──────── DATA SHOWN

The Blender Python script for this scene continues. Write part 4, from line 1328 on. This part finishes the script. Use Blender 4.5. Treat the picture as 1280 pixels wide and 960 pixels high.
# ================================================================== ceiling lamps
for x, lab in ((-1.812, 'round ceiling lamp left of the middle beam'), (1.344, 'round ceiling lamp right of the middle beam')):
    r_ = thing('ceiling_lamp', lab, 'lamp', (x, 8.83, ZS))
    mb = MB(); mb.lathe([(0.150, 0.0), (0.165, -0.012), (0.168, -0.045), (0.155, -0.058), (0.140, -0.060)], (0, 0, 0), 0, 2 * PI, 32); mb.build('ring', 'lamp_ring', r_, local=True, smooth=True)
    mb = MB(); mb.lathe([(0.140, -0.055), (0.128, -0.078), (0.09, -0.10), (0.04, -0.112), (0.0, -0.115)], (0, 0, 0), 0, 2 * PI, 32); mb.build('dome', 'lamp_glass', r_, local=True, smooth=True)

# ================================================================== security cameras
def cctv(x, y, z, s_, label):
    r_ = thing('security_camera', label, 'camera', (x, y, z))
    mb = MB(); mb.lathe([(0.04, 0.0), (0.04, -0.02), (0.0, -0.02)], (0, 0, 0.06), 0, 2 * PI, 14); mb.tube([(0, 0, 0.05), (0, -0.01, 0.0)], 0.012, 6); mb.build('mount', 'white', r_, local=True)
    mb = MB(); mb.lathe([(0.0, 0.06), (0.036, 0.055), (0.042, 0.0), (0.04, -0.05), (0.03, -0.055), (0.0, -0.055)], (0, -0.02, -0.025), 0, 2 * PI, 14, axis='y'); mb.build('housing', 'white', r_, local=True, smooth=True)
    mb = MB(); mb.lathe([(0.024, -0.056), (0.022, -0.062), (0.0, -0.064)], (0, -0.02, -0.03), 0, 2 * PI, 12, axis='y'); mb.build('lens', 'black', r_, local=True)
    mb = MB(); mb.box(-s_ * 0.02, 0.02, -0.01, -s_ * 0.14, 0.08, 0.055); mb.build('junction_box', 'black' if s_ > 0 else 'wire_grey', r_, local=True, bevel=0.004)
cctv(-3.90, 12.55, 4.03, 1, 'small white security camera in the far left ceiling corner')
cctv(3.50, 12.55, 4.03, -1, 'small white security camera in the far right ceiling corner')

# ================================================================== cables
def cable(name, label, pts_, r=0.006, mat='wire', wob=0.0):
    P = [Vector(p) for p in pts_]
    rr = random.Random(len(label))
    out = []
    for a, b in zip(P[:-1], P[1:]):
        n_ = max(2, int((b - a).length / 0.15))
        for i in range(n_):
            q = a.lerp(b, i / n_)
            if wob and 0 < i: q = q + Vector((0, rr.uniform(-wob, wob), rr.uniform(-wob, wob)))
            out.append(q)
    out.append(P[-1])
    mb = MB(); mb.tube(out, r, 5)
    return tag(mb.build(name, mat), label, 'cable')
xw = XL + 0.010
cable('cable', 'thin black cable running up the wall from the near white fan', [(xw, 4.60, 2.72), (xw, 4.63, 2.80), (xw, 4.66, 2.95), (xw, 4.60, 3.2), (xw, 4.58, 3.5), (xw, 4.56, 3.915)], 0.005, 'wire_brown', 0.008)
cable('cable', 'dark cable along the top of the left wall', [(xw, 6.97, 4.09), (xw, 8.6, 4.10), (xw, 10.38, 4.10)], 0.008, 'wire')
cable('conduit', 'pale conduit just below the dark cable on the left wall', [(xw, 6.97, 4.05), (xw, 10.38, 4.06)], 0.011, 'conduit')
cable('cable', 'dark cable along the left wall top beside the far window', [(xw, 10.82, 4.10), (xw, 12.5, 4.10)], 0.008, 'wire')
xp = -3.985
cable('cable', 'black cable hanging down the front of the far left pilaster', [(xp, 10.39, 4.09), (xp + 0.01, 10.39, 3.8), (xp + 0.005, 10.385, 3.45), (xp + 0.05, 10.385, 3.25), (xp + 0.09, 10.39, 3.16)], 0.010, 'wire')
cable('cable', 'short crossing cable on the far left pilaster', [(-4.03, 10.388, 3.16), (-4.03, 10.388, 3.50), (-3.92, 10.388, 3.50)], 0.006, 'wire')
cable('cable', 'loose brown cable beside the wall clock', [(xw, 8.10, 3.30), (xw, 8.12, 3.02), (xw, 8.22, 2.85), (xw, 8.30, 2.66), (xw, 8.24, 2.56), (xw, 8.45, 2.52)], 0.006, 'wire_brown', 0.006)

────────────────

The lines from the top of the data above down to the line containing "cctv(3.50, 12.55, 4.03, -1, 'small" are to be copied exactly; no other line should appear.

The Blender Python script for this scene continues. Write part 4, from line 1328 on. This part finishes the script. Use Blender 4.5. Treat the picture as 1280 pixels wide and 960 pixels high.
# ================================================================== ceiling lamps
for x, lab in ((-1.812, 'round ceiling lamp left of the middle beam'), (1.344, 'round ceiling lamp right of the middle beam')):
    r_ = thing('ceiling_lamp', lab, 'lamp', (x, 8.83, ZS))
    mb = MB(); mb.lathe([(0.150, 0.0), (0.165, -0.012), (0.168, -0.045), (0.155, -0.058), (0.140, -0.060)], (0, 0, 0), 0, 2 * PI, 32); mb.build('ring', 'lamp_ring', r_, local=True, smooth=True)
    mb = MB(); mb.lathe([(0.140, -0.055), (0.128, -0.078), (0.09, -0.10), (0.04, -0.112), (0.0, -0.115)], (0, 0, 0), 0, 2 * PI, 32); mb.build('dome', 'lamp_glass', r_, local=True, smooth=True)

# ================================================================== security cameras
def cctv(x, y, z, s_, label):
    r_ = thing('security_camera', label, 'camera', (x, y, z))
    mb = MB(); mb.lathe([(0.04, 0.0), (0.04, -0.02), (0.0, -0.02)], (0, 0, 0.06), 0, 2 * PI, 14); mb.tube([(0, 0, 0.05), (0, -0.01, 0.0)], 0.012, 6); mb.build('mount', 'white', r_, local=True)
    mb = MB(); mb.lathe([(0.0, 0.06), (0.036, 0.055), (0.042, 0.0), (0.04, -0.05), (0.03, -0.055), (0.0, -0.055)], (0, -0.02, -0.025), 0, 2 * PI, 14, axis='y'); mb.build('housing', 'white', r_, local=True, smooth=True)
    mb = MB(); mb.lathe([(0.024, -0.056), (0.022, -0.062), (0.0, -0.064)], (0, -0.02, -0.03), 0, 2 * PI, 12, axis='y'); mb.build('lens', 'black', r_, local=True)
    mb = MB(); mb.box(-s_ * 0.02, 0.02, -0.01, -s_ * 0.14, 0.08, 0.055); mb.build('junction_box', 'black' if s_ > 0 else 'wire_grey', r_, local=True, bevel=0.004)
cctv(-3.90, 12.55, 4.03, 1, 'small white security camera in the far left ceiling corner')
cctv(3.50, 12.55, 4.03, -1, 'small white security camera in the far right ceiling corner')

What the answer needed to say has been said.